Um dia em uma emissora de rádio dos anos 1920
2008
Luiz Artur Ferraretto
Estação receptora do radiófilo Pedro Cézar de Oliveira,
em Porto Alegre (1927)
Fonte: Diário de Notícias, Porto Alegre, 10 set.
1927. p. 18.
Era mesmo tudo diferente naquela época: dos trajes, formais
talvez, às relações, marcadas pela elegância da mão na aba do chapéu a saudar
moçoilas no cruza-cruza do flerte de final de tarde na Rua da Praia, centro de
uma Porto Alegre nada cosmopolita, mas um tanto mais humana. De fato, uma vida
mais lenta, menos apressada. Rádio, então, não passava de uma curiosidade dos
rapazes de boas famílias, expressão usada com frequência, sempre para indicar a
posição social, o pertencer à elite, aquela parcela da população com tempo e
dinheiro para flanar quando o Sol ia se pondo e, com a Lua e as estrelas já no
céu, frequentar os bares, os cafés, os restaurantes e, conservadorismos postos
de lado, tanto a parte pública quanto privada dos puteiros da época. Entre o borburinho
dos garçons indo e vindo, das risadas das chamadas mulheres da vida fácil, das
borbulhas de champanhe ou do farfalhar dos lençóis, talvez tenham saído as
primeiras ideias, curiosidades iniciais, em torno da formação das sociedades ou
clubes de radiófilos.
Radiófilos, sim. Ou sem-filistas, ou amantes da radiofonia.
Os adeptos deste novo lazer não eram, ainda, ouvintes. Nem as emissoras, por
certo, eram emissoras como se conhece hoje. Estavam mais para grupos de amigos
que se reuniam em torno de um novo passatempo, no caso, ouvir emissões de
outras estações e também fazer suas próprias irradiações, o que podia ou não
ser frequente. Foi assim com a Rádio Sociedade Rio-grandense, a pioneira no Sul
do país. Uma noite na RSR, sigla a título de prefixo usada por seus
entusiastas, podia se resumir a um simples encontro para tratar do que os
sócios haviam ou não captado em seus enormes – e poderosos – aparelhos, por
exemplo, um trecho da ópera em apresentação no Teatro Colón, de Buenos Aires,
ou no Municipal, no Rio de Janeiro.
Glória das glórias, no entanto, eram as noitadas, mais para
sarau do que para programação de rádio, promovidas por estes pioneiros.

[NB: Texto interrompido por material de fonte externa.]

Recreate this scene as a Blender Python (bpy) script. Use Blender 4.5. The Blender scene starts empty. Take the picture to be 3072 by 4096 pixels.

Começavam, por vezes, pela declamação de poesias, passavam por apresentações de
piano e de canto, podendo terminar com uma conferência científica. Tudo, é
claro, sem vinhetas, cortinas ou características, que são coisas de outros
tempos. Tudo, também, intercalado por longos silêncios entre uma apresentação e
outra. Tudo ao ritmo da época – lembram? – mais lento, menos apressado.